» **TASK DIRECTIONS**
In the listing that follows, count the lines holding the word "pixels" and report only that number.

» **DATA LINES**
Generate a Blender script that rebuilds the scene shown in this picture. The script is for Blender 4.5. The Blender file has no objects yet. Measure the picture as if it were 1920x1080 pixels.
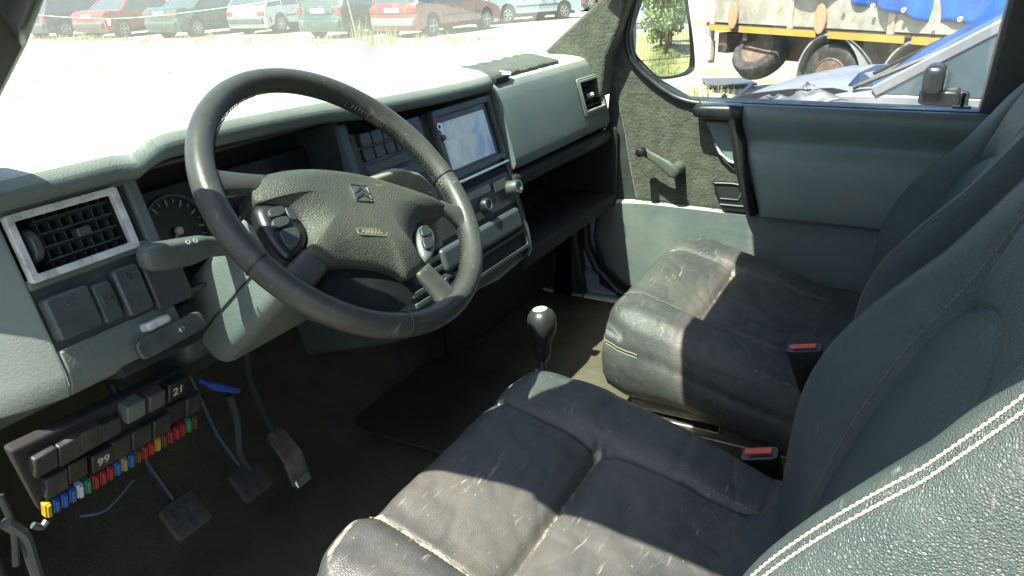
import bpy, bmesh, math, random
from mathutils import Vector, Matrix, noise
random.seed(7)
R = math.radians
scn = bpy.context.scene
col = scn.collection
# ---------------------------------------------------------------- camera
CP = Vector((-1.115, 0.0, 1.0))
FPX = 1440.0                       # focal length in photo pixels (1920 wide)
def _axes():
    a = Vector((1793-960, -82-540, FPX)).normalized(); b = Vector((-1850-960, 58-540, FPX)).normalized()
    c = (a+b).normalized(); s = (a-b); s = (s-c*s.dot(c)).normalized()
    a = (c+s)/math.sqrt(2); b = (c-s)/math.sqrt(2)
    return a, b, a.cross(b)
AX, AY, AZ = _axes()               # world axes seen from the camera (x right, y down, z forward)
cam_d = bpy.data.cameras.new('camera'); cam = bpy.data.objects.new('camera', cam_d); col.objects.link(cam)
rows = [Vector((v[0], -v[1], -v[2])) for v in (AX, AY, AZ)]   # world axes in blender camera coords
m3 = Matrix((rows[0], rows[1], rows[2]))                       # camera -> world
cam.matrix_world = Matrix.Translation(CP) @ m3.to_4x4()
cam_d.sensor_width = 36; cam_d.lens = FPX/1920*36; cam_d.clip_start = .02; cam_d.clip_end = 600
scn.camera = cam
# ---------------------------------------------------------------- world and sun
SUN = Vector((0.465, -0.125, -0.875)).normalized()                # travel direction of the light
w = bpy.data.worlds.new("World"); scn.world = w; w.use_nodes = True
nt = w.node_tree; bg = nt.nodes['Background']
sky = nt.nodes.new('ShaderNodeTexSky'); sky.sky_type = 'NISHITA'; sky.sun_disc = False
sky.sun_elevation = math.asin(-SUN.z); sky.sun_rotation = math.atan2(-SUN.x, -SUN.y)
sky.air_density = 1.0; sky.dust_density = 1.5
nt.links.new(sky.outputs[0], bg.inputs[0]); bg.inputs[1].default_value = 0.10
sl = bpy.data.lights.new('sun', 'SUN'); sl.energy = 5.0; sl.angle = R(.5); sl.color = (1, .93, .81)
so = bpy.data.objects.new('sun', sl); col.objects.link(so); so.rotation_euler = SUN.to_track_quat('-Z', 'Y').to_euler()
vs = scn.view_settings; vs.view_transform = 'Standard'; vs.look = 'None'; vs.exposure = 1.92; vs.gamma = 1; vs.use_curve_mapping = False
try:
    scn.cycles.max_bounces = 8; scn.cycles.transparent_max_bounces = 12
except Exception: pass
# ---------------------------------------------------------------- design helpers
def ray(u, v):
    c = Vector((u-960, v-540, FPX)); return Vector((AX.dot(c), AY.dot(c), AZ.dot(c))).normalized()
def hit(u, v, n, p0):
    d = ray(u, v); n = Vector(n); return CP + d*((Vector(p0)-CP).dot(n)/d.dot(n))
def hx(u, v, x): return hit(u, v, (1,0,0), (x,0,0))
def hy(u, v, y): return hit(u, v, (0,1,0), (0,y,0))
def frame(o, x, u):
    x = Vector(x).normalized(); n = x.cross(Vector(u)).normalized(); u = n.cross(x)
    m = Matrix.Identity(4)
    for i in range(3): m[i][0], m[i][1], m[i][2], m[i][3] = x[i], u[i], n[i], o[i]
    return m
def sm(a, b, t):
    t = max(0., min(1., (t-a)/(b-a))); return t*t*(3-2*t)
class MB:
    def __init__(s, M=None): s.v=[]; s.f=[]; s.M=M or Matrix.Identity(4); s.attr=None
    def add(s, vs_, fs, M=None):
        k=len(s.v); T = s.M@M if M else s.M
        s.v += [T@Vector(p) for p in vs_]; s.f += [[i+k for i in f] for f in fs]; return s
    def box(s, c, d, M=None):
        x,y,z=d[0]/2,d[1]/2,d[2]/2
        vv=[(c[0]+i*x,c[1]+j*y,c[2]+k*z) for k in(-1,1) for j in(-1,1) for i in(-1,1)]
        return s.add(vv,[(0,2,3,1),(4,5,7,6),(0,1,5,4),(1,3,7,5),(3,2,6,7),(2,0,4,6)],M)
    def bar(s, a, b, w, t, up=(0,0,1)):
        a=Vector(a); b=Vector(b); x=(b-a); L=x.length; x.normalize(); n=x.cross(Vector(up)).normalized(); u=n.cross(x)
        vv=[]
        for e in (a,b):
            for (p,q) in ((-1,-1),(1,-1),(1,1),(-1,1)): vv.append(e+n*p*w/2+u*q*t/2)
        return s.add(vv,[(0,3,2,1),(4,5,6,7),(0,1,5,4),(1,2,6,5),(2,3,7,6),(3,0,4,7)])
    def tube(s, pts, r, n=10, closed=False, sx=1.0):
        pts=[Vector(p) for p in pts]; N=len(pts); rr=r if hasattr(r,'__len__') else [r]*N
        vv=[]; prev=None
        for i,p in enumerate(pts):
            if closed: t=pts[(i+1)%N]-pts[i-1]
            else: t=pts[min(i+1,N-1)]-pts[max(i-1,0)]
            t.normalize()
            if prev is None:
                a=Vector((0,0,1)) if abs(t.z)<.9 else Vector((1,0,0)); nn=t.cross(a).normalized()
            else: nn=(prev-t*prev.dot(t)).normalized()
            prev=nn; bb=t.cross(nn)
            for k in range(n):
                a=2*math.pi*k/n; vv.append(p+nn*math.cos(a)*rr[i]*sx+bb*math.sin(a)*rr[i])
        ff=[]
        for i in range(N if closed else N-1):
            j=(i+1)%N
            for k in range(n): l=(k+1)%n; ff.append((i*n+k,i*n+l,j*n+l,j*n+k))
        if not closed: ff.append(tuple(range(n))[::-1]); ff.append(tuple((N-1)*n+k for k in range(n)))
        return s.add(vv,ff)
    def lathe(s, prof, n=24, M=None):
        vv=[]; ff=[]
        for (r,h) in prof:
            for k in range(n): a=2*math.pi*k/n; vv.append((r*math.cos(a),r*math.sin(a),h))
        for i in range(len(prof)-1):
            for k in range(n): l=(k+1)%n; ff.append((i*n+k,i*n+l,(i+1)*n+l,(i+1)*n+k))
        ff.append(tuple(range(n))[::-1]); ff.append(tuple((len(prof)-1)*n+k for k in range(n)))
        return s.add(vv,ff,M)
    def prism(s, poly, h0, h1, M=None):
        n=len(poly); vv=[(p[0],p[1],h0) for p in poly]+[(p[0],p[1],h1) for p in poly]
        ff=[tuple(range(n))[::-1],tuple(range(n,2*n))]+[(i,(i+1)%n,n+(i+1)%n,n+i) for i in range(n)]
        return s.add(vv,ff,M)
    def prism3(s, pts, d):
        n=len(pts); pts=[Vector(p) for p in pts]; d=Vector(d)
        return s.add(pts+[p+d for p in pts],[tuple(range(n))[::-1],tuple(range(n,2*n))]+[(i,(i+1)%n,n+(i+1)%n,n+i) for i in range(n)])
    def loft(s, rings, closed=True, caps=True):
        n=len(rings[0]); vv=[p for r_ in rings for p in r_]; ff=[]
        for i in range(len(rings)-1):
            for k in range(n if closed else n-1): l=(k+1)%n; ff.append((i*n+k,i*n+l,(i+1)*n+l,(i+1)*n+k))
        if caps and closed: ff.append(tuple(range(n))[::-1]); ff.append(tuple((len(rings)-1)*n+k for k in range(n)))
        return s.add(vv,ff)
    def ringframe(s, outer, inner, h0, h1, M=None):     # flat frame between two outlines of equal count
        n=len(outer); vv=[]
        for P,h in ((outer,h0),(outer,h1),(inner,h1),(inner,h0)): vv+=[(p[0],p[1],h) for p in P]
        ff=[]
        for a,b in ((0,1),(1,2),(2,3),(3,0)):
            for i in range(n): j=(i+1)%n; ff.append((a*n+i,a*n+j,b*n+j,b*n+i))
        return s.add(vv,ff,M)
    def build(s, name, mat, parent=None, bevel=0, seg=2, sub=0, ang=38, recalc=True, smooth=True, wear=None, top=None):
        me=bpy.data.meshes.new(name)
        org=Vector((0,0,0))
        if parent is not None: org=parent.matrix_basis.translation.copy() if parent.parent is None else WO[parent.name]
        elif top is not None: org=Vector(top)
        me.from_pydata([tuple(p-org) for p in s.v],[],s.f); me.validate()
        if recalc:
            bm=bmesh.new(); bm.from_mesh(me); bmesh.ops.recalc_face_normals(bm,faces=bm.faces[:]); bm.to_mesh(me); bm.free()
        if wear is not None and len(wear)==len(me.vertices):
            at=me.attributes.new('wear','FLOAT','POINT')
            at.data.foreach_set('value',wear)
        o=bpy.data.objects.new(name,me); col.objects.link(o); o.data.materials.append(mat)
        if smooth:
            me.polygons.foreach_set('use_smooth',[True]*len(me.polygons))
            if ang<180: me.set_sharp_from_angle(angle=R(ang))
        if parent is not None: o.parent=parent
        else: o.location=org
        WO[o.name]=org
        if bevel:
            b=o.modifiers.new('bevel','BEVEL'); b.width=bevel; b.segments=seg; b.limit_method='ANGLE'; b.angle_limit=R(32); b.harden_normals=False
        if sub:
            b=o.modifiers.new('sub','SUBSURF'); b.levels=sub; b.render_levels=sub
        return o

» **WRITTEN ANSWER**
2